ME siatkarzy: Rosja i długo, długo nic - prezentacja grupy B

Niekwestionowany faworyt do sięgnięcia po złoty medal podczas zbliżających się mistrzostw Europy będzie miał łatwe zadanie w swoich pierwszych spotkaniach. Rosjanie nie mają zbyt wymagających przeciwników na początku swojej drogi. Pogróżki słychać jedynie z czeskiego obozu, który myśli nawet o zajęcia miejsca na podium całej imprezy.

Miłosz Marek
Miłosz Marek
Rosja (2)* - Faworyt jest tylko jeden Karlowe Wary będą gościły najsłabszą grupę tegorocznych mistrzostw Europy.
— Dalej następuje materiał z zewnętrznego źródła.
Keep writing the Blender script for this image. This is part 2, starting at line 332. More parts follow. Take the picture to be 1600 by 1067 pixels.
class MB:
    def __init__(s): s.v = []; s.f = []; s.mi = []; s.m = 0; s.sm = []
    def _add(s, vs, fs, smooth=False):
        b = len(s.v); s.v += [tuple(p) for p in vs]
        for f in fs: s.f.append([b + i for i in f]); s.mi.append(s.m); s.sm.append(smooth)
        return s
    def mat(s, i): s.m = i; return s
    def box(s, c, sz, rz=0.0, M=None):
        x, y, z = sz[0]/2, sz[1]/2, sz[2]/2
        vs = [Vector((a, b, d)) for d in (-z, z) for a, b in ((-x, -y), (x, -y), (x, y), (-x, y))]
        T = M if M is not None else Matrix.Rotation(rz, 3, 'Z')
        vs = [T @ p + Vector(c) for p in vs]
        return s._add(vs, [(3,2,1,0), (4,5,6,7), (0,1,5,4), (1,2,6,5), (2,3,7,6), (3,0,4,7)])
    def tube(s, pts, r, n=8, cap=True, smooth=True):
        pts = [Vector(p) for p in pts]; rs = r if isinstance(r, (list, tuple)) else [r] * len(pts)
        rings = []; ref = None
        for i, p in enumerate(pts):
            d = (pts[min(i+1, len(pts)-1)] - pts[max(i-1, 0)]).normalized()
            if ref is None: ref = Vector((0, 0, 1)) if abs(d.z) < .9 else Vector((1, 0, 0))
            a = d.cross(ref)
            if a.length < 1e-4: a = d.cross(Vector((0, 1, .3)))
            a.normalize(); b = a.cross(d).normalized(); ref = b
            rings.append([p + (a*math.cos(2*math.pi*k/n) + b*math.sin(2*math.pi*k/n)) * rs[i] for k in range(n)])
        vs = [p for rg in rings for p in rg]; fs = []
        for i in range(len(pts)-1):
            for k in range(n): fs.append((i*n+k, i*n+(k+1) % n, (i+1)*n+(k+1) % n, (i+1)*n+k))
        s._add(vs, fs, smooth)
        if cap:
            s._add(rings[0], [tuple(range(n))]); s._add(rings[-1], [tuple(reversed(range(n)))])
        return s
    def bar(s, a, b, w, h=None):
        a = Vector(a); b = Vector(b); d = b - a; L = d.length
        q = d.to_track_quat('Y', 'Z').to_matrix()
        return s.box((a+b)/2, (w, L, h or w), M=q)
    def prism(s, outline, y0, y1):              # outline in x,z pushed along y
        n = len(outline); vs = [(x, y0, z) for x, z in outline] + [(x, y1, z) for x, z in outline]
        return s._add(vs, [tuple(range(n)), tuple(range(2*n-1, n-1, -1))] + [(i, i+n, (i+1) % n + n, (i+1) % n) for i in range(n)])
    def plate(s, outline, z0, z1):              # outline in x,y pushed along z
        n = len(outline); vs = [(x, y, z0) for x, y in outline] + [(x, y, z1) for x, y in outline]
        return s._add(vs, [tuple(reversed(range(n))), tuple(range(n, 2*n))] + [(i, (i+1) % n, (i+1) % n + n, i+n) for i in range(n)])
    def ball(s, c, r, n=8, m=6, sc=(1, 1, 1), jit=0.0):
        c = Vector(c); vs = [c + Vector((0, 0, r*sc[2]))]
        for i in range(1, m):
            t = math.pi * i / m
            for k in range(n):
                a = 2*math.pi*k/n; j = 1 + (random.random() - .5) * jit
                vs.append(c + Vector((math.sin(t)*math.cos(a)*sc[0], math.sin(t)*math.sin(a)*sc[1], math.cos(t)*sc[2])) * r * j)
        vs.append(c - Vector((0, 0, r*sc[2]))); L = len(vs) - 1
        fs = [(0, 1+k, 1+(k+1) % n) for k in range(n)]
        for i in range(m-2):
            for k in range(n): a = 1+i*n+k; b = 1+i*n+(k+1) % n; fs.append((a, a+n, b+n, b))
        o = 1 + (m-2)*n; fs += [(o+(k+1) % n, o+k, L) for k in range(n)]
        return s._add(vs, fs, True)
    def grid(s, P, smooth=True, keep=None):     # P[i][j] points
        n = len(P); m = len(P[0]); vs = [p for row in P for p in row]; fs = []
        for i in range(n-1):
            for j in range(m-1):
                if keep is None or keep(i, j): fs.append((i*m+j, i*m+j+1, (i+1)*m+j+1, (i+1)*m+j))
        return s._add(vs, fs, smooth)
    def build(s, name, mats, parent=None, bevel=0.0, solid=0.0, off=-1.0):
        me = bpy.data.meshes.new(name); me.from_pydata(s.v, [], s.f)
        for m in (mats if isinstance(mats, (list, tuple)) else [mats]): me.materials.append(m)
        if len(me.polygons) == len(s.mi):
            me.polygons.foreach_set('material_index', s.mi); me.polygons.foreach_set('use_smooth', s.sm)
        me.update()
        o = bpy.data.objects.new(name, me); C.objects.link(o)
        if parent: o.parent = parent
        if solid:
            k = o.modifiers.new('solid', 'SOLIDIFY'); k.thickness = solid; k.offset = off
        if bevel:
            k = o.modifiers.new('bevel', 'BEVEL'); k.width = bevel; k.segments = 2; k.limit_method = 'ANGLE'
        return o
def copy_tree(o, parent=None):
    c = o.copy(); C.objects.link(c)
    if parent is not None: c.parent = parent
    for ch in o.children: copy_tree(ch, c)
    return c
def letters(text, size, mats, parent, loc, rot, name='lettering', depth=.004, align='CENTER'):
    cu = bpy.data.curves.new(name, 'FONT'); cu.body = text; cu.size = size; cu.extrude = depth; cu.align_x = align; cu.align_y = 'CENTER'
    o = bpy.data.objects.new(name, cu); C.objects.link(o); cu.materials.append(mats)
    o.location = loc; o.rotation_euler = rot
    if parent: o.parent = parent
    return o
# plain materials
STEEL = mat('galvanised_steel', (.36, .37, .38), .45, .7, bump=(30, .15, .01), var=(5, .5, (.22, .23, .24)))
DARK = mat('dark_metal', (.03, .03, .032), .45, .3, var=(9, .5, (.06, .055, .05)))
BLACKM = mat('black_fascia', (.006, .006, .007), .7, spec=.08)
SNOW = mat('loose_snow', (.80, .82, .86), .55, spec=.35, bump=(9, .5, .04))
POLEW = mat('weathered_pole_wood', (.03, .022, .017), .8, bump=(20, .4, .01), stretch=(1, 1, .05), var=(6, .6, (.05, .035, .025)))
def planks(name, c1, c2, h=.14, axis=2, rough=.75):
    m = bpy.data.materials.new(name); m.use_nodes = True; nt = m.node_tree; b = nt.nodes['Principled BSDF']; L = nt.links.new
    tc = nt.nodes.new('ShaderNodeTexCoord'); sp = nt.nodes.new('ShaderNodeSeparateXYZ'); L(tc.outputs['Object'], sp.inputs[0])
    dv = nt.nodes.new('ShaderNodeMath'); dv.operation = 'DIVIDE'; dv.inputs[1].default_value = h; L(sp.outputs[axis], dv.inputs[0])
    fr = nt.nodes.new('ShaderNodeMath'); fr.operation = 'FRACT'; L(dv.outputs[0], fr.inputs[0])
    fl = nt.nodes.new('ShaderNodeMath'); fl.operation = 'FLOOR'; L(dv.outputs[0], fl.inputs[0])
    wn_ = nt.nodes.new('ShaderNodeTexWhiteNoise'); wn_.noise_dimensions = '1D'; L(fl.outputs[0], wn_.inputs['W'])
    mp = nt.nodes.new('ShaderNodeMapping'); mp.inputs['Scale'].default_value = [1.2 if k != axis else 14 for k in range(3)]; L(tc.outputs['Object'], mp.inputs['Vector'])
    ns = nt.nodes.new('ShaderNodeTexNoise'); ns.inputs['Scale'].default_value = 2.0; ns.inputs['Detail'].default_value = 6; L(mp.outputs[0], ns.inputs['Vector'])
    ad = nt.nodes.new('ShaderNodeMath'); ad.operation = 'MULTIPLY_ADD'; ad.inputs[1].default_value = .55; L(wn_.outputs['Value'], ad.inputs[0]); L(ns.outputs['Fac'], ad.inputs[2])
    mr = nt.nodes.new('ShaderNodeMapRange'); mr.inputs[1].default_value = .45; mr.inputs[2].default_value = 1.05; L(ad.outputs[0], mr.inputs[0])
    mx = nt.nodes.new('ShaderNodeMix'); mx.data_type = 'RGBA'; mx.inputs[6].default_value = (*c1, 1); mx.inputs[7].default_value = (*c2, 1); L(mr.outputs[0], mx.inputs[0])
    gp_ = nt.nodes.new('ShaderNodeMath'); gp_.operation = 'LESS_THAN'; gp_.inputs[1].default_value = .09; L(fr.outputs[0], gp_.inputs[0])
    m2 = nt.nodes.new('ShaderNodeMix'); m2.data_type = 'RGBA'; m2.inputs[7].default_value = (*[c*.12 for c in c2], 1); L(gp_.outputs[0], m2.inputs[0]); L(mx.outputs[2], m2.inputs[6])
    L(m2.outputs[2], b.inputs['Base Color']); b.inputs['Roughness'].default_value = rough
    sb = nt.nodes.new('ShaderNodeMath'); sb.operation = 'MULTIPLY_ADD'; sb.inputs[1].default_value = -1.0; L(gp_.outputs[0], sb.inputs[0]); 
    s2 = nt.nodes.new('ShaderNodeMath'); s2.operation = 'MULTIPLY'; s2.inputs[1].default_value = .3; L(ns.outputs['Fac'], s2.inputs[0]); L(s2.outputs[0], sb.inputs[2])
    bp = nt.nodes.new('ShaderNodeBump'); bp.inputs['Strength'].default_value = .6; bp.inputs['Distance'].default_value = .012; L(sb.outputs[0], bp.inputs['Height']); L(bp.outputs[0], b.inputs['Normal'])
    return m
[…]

Wszystko przez dysproporcje między ekipami i jednego wyraźnego faworyta. Aktualnie najlepsza drużyna globu, jeśli przegra mecz w fazie grupowej, to tylko z samą sobą, bo żaden z rywali nie dorasta do pięt Rosjanom. Skąd przekonanie, że Sborna to faworyt do sięgnięcia po medal z najcenniejszego kruszcu? Wystarczy spojrzeć na najważniejszą tegoroczną imprezę, która poprzedzała mistrzostwa Europy - Ligę Światową. Podopieczni Władimira Alekno przeszli przez nią jak burza i nie pozostawili złudzeń swoim przeciwnikom, pokonując między innymi Brazylię i to dwa razy. - Woda sodowa po tym sukcesie nie uderzyła nam do głowy. Wszyscy doskonale rozumieją, że wykonaliśmy połowę zadania. Teraz trzeba pokazać, że nasz sukces nad Brazylią nie był dziełem przypadku - stwierdził niedawno opiekun naszych wschodnich sąsiadów. Zwycięzcy Ligi Światowej nie są jednak drużyną pozbawioną słabych punktów. Preferujący siłową siatkówkę Rosjanie mogą mieć problemy z dobrze ułożonymi taktycznie drużynami, które będą potrafiły wykorzystać ich braki w obronie. - Do wszystkich meczów przystąpimy maksymalnie skoncentrowani i przygotowani na 100 procent. O meczach finałowych mistrzostw czy nawet półfinale nikt w kadrze nie myśli. Zapowiada się bardzo trudny turniej. Jeden nieudany mecz może okazać się katastrofą - dodaje Alekno. Skład reprezentacji Rosji: Rozgrywający: Siergiej Grankin, Aleksander Butko Atakujący: Maksim Michajłow, Maksim Żigałow Przyjmujący: Dmitrij Ilnycz, Denis Biriukow, Taras Chtiej, Ewgienij Siwożelez Środkowi: Nikołaj Apalikow, Dmitrij Muserski, Dmitrij Szczerbinin, Aleksander Wołkow Libero: Valery Komarow, Aleksander Sokołow
Czy w Austrii i Czechach Rosjanie będą mieli szanse na podobne świętowanie?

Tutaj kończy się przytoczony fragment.